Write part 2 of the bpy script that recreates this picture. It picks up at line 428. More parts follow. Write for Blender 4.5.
---
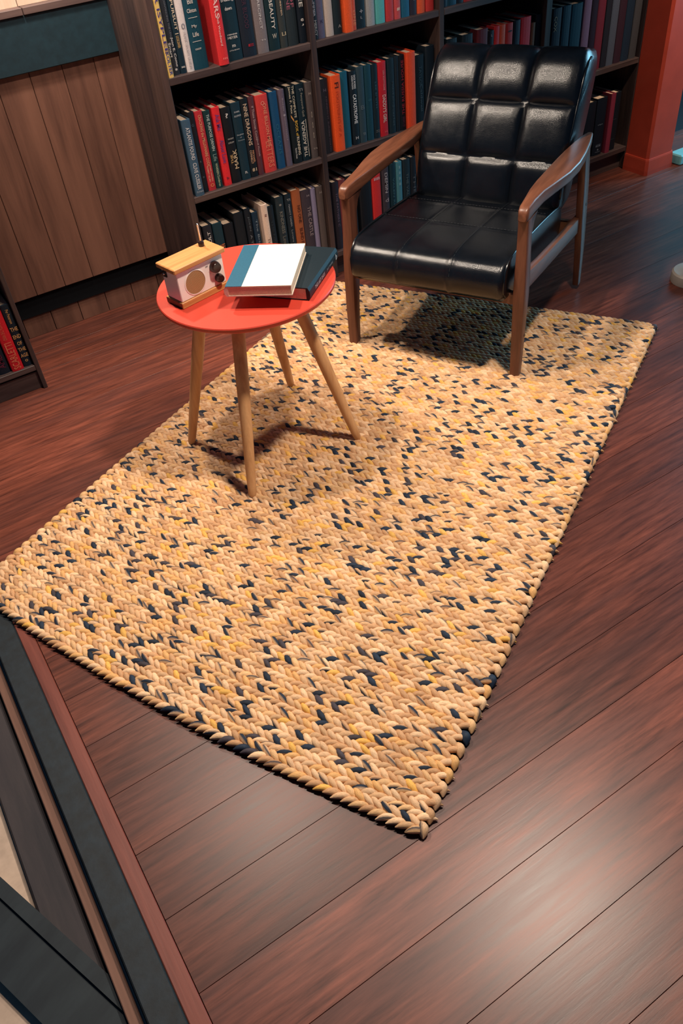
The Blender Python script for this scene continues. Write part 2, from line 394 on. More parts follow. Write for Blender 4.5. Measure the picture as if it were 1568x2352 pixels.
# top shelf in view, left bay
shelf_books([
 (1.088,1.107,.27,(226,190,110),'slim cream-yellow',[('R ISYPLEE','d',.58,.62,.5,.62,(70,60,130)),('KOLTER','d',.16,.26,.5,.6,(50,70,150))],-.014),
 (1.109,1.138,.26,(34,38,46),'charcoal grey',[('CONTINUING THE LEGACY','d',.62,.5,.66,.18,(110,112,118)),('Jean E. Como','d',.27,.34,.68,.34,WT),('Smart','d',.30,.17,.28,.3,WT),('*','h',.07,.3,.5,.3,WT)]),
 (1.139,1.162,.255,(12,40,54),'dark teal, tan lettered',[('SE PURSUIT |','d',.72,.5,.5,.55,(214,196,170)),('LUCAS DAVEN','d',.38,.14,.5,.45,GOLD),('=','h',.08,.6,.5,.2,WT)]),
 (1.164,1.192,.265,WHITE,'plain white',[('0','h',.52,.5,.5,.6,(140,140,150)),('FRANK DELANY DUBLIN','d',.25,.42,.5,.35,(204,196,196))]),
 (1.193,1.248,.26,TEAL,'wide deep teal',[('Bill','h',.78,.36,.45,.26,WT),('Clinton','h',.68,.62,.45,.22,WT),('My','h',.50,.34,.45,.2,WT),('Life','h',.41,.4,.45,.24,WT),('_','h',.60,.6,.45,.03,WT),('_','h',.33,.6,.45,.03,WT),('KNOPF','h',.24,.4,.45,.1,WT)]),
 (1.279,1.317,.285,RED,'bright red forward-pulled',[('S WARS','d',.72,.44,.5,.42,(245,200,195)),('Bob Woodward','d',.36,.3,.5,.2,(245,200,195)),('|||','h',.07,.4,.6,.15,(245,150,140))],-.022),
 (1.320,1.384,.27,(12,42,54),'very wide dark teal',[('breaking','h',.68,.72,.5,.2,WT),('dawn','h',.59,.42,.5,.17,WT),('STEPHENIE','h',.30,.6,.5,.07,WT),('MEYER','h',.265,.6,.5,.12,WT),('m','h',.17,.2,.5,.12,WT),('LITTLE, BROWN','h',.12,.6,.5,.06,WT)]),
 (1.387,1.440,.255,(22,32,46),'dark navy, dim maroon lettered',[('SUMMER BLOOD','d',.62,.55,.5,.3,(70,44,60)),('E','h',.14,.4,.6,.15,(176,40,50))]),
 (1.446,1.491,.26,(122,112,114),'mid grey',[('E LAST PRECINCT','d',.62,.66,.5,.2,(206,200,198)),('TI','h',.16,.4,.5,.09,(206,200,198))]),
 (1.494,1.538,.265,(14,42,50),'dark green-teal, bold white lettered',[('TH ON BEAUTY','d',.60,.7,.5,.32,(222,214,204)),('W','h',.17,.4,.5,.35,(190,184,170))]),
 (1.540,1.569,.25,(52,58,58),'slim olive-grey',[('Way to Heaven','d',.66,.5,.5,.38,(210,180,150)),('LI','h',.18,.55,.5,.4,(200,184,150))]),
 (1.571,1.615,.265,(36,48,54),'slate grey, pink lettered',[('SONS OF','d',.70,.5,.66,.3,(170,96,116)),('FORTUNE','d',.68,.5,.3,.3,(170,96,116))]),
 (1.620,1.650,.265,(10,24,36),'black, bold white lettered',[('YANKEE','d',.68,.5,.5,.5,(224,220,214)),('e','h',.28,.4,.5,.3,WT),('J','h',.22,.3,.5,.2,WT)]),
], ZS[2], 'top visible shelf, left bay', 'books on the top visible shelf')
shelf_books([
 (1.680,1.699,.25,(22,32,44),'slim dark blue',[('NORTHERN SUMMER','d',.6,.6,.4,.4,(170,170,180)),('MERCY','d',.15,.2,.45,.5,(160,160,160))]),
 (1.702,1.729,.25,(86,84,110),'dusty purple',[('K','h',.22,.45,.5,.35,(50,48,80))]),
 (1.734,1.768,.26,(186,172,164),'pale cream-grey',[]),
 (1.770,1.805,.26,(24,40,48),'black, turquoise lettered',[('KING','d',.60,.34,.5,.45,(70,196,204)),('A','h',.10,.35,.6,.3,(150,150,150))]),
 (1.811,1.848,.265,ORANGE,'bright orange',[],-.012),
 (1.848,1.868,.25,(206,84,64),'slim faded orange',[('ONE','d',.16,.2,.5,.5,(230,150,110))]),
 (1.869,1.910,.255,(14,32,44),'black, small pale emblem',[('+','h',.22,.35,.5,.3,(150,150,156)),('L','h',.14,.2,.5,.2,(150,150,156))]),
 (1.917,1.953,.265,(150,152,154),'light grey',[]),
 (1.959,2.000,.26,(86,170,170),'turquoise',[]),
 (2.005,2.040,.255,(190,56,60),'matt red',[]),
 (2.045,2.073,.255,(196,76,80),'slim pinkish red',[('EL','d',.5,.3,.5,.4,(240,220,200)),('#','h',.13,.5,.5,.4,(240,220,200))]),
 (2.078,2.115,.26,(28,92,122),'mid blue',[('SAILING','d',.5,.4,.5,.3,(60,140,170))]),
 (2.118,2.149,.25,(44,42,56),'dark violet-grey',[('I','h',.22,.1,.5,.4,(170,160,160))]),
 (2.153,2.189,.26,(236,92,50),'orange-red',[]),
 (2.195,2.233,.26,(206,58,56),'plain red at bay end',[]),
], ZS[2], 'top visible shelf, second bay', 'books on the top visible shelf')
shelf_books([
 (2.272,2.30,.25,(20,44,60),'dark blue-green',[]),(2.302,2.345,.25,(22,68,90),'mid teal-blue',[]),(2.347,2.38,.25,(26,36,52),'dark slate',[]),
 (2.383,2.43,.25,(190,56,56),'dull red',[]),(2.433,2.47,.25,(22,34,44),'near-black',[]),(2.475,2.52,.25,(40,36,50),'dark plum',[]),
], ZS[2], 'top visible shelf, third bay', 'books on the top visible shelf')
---
Copy out each line of the data where the string "script" appears.

Write part 2 of the bpy script that recreates this picture. It picks up at line 428. More parts follow. Write for Blender 4.5.
The Blender Python script for this scene continues. Write part 2, from line 394 on. More parts follow. Write for Blender 4.5. Measure the picture as if it were 1568x2352 pixels.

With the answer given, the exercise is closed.